Kurz und gut
Offenbachs erfolgreichste Operette für Kinder ab 8. Nur eine Stunde lang. Und im klitzekleinen Alten Pfandhaus mit seiner Handvoll Quadratmeter Bühne. Kann das funktionieren?
Die Ausstatterin Elisabeth Vogetseder hat sich für die größtmögliche Show entschieden. Spielort ist ein staniolpapierfarben glänzender Laufsteg. Überall hängen so mächtige wie elegante pink-purpurne seidige Stoffbahnen und der Götterhimmel ist eine gewaltige Sofaecke. Orpheus ist ein schlampiges, ungewaschen aussehendes Genie, von dem man gar nicht versteht, wie er an seine Eurydike gekommen ist, diese kapriziöse Möchtegernprinzessin, der es der extravagant gekleidete Pluto angetan hat. Die Exposition ist also reiner Offenbach. Danach geht es auf die dramatische Rutschbahn schöner Einzelheiten. Handlungselemente wie Jupiters Promiskuität werden nur soweit wie unbedingt notwendig gestreift und selbst Hans Styx darf nur eine einzige Strophe seines berühmten Couplets singen.

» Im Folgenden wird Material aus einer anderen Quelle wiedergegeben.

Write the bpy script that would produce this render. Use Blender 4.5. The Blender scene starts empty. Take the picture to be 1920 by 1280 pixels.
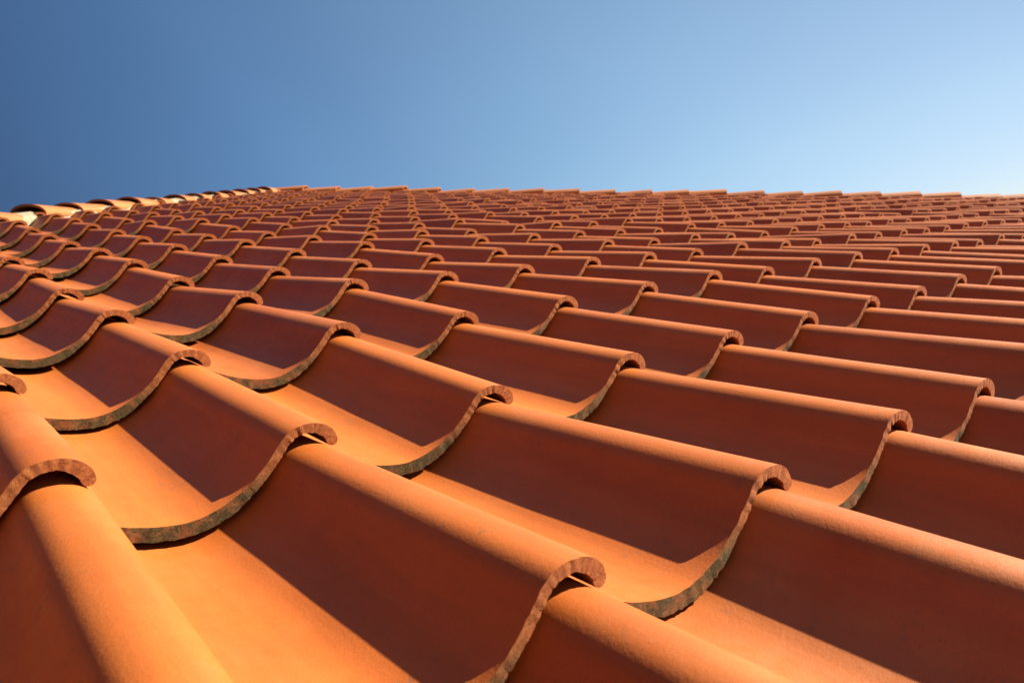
import bpy, bmesh, math, random
from mathutils import Vector, Matrix, noise
random.seed(7)
sc = bpy.context.scene
col = sc.collection

# ------------------------------------------------------------------ frame of the roof slope
W = 0.21                      # cover width of one pantile (m)
L = 1.59364 * W               # exposed length of one course
T = 0.095 * W                 # step between courses
PITCH = math.radians(20)
EAVE_Z = 3.2
ORIGIN = Vector((0, 0, EAVE_Z + 7 * L * math.sin(PITCH)))
PM = Matrix.Translation(ORIGIN) @ Matrix.Rotation(PITCH, 4, 'X')   # slope coordinates (m) -> world
def pw(x, y, z):              # slope coordinates in tile widths -> world
    return PM @ Vector((x * W, y * W, z * W))

# ------------------------------------------------------------------ camera
cam_d = bpy.data.cameras.new('camera'); cam = bpy.data.objects.new('camera', cam_d); col.objects.link(cam)
R0 = Vector((0.76231574, -0.64717234, 0.00653272))
R1 = Vector((-0.13525119, -0.1691694, -0.97626268))
R2 = Vector((0.63291535, 0.74333685, -0.2164913))
rot = Matrix((R0, -R1, -R2)).transposed()
cam.matrix_world = Matrix.Translation(pw(-1.5522, -1.37374, 1.09898)) @ (PM.to_3x3() @ rot).to_4x4()
cam_d.sensor_width = 36; cam_d.lens = 27.45
cam_d.clip_start = 0.01; cam_d.clip_end = 4000
cam_d.dof.use_dof = True; cam_d.dof.focus_distance = 0.72; cam_d.dof.aperture_fstop = 14
sc.camera = cam

# ------------------------------------------------------------------ light
SUN_SLOPE = Vector((0.70, -0.20, 0.57)).normalized()      # towards the sun, slope coordinates
SUN = (PM.to_3x3() @ SUN_SLOPE).normalized()
elev = math.asin(SUN.z); azim = math.atan2(SUN.x, SUN.y)
w = bpy.data.worlds.new('World'); sc.world = w; w.use_nodes = True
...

Dafür wird klar erzählt. Bis auf das eine oder andere Detail verstehen die jungen Leute alles und am Schluss gibt es eine Pointe: Eurydike wird nicht Bacchantin, sondern bekommt von der Öffentlichen Meinung („ich bring dich ganz groß raus!“) eine Fernsehshowmoderation vermittelt. Regisseurin Elena Tzavara sorgt für Tempo, Präzision und Farbigkeit. Ihre Dialogfassung rafft geschickt und enthält viele, kleine, zündende Gags.
Die kleine Kapelle unter Rainer Mühlbach beherrscht ihren Offenbach blendend. Es swingt und knallt, dass es nur so eine Art ist. Das hervorragende Ensemble entwickelt besondere Stärken in der von klassischen Sängern eigentlich eher ungeliebten Disziplin des Dialogsprechens, besticht durch Charme und Timing. Das verwundert durchaus, denn es sind kaum Muttersprachler dabei.
Juraj Holly ist ein ganz und gar überzeugender Orpheus, so leidenschaftlich wie verwahrlost, mit kräftigem, schön auf Linie gehaltenem Tenor, Erika Simons seine charmante, lebenshungrige und durchaus zickige Eurydike mit schönem Sopranmaterial und lebensfrohen Koloraturen. Den Nebenbuhler Pluto gibt Leonard Bernad bassgewaltig mit witzigen Grimassen in Mimik und Textarbeit. Als Jupiter überzeugt der oft in seinen Bart verwickelte Lucas Singer, auch und besonders als modisch gestylte Fliege. Marcelo de Souza Felix und Marta Wryk servieren ihre kurzen Einlagen mit Musikalität und viel Esprit. Den Hans Styx spielt Werner Sindemann, das Ur-ur-urgestein der Kölner Oper mit trockenem Witz und umwerfender Bühnenpräsenz. Fast alle Handlungsimpulse gehen von der Öffentlichen Meinung aus, die der Schirmherr der Kinderoper, der bekannte Kinderfernsehmoderator Ralph Caspers mit schön verschwurbeltem Esprit, aber überraschend zaghaft gibt.
Fazit: gelungen. Denn in sich ist die Aufführung schlüssig und die Kinder mögen es. Obwohl der Raum für eine „anständige“ Can-Can-Choreographie viel zu klein ist, obwohl es dem Liebhaber des Stückes an Schärfe, an satirischen Seitenhieben fehlt und das eine oder andere geliebte musikalische Nümmerchen der Schere zum Opfer gefallen ist. Aber man kann ja auch mal wieder eine CD hören.